Physics – 4.5.3 Magnetic effect of a current | e-Consult

The strength of the magnetic field produced by a coil carrying a current is directly proportional to both the current (I) and the number of turns (N) in the coil. This relationship is described by the formula: B = μ₀NI, where:

• B is the magnetic flux density (strength of the magnetic field) in Tesla (T).
• μ₀ is the permeability of free space (a constant value).
• N is the number of turns in the coil.
• I is the current flowing through the coil in Amperes (A).

Effect of changing the current (I): Increasing the current increases the number of moving charges within the wire, resulting in a stronger magnetic field.
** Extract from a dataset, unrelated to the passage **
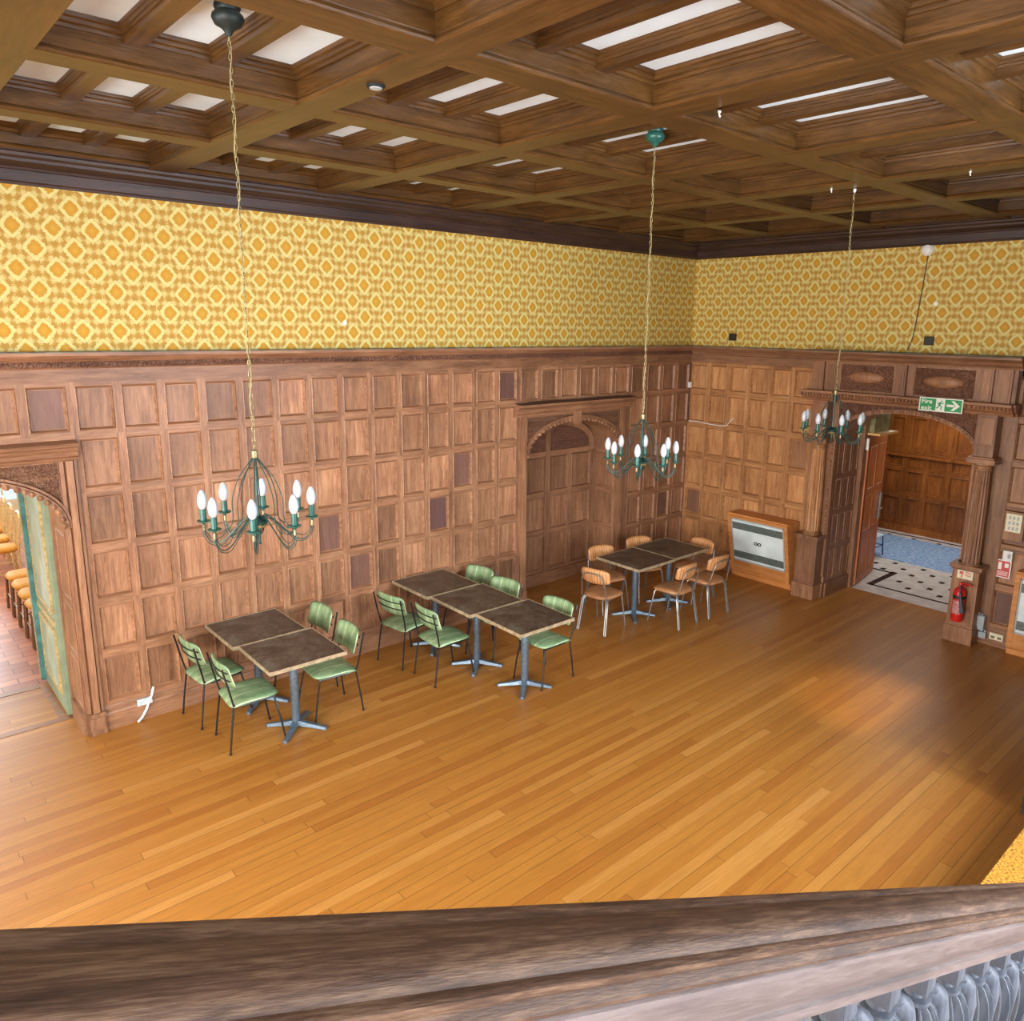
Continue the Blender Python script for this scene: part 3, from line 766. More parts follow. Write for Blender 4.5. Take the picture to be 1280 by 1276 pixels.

More moving charges mean a stronger magnetic field.

Effect of changing the number of turns (N): Increasing the number of turns in the coil concentrates the magnetic field. Each turn contributes to the overall magnetic field strength. More turns mean a stronger magnetic field.

Effect of an Iron Core: Inserting an iron core into the coil significantly enhances the magnetic field. Iron is a ferromagnetic material, meaning it can be easily magnetized. The iron core concentrates the magnetic flux lines, effectively multiplying the magnetic field strength. The iron core provides a low reluctance path for the magnetic flux, reducing the flux leakage into the surrounding air.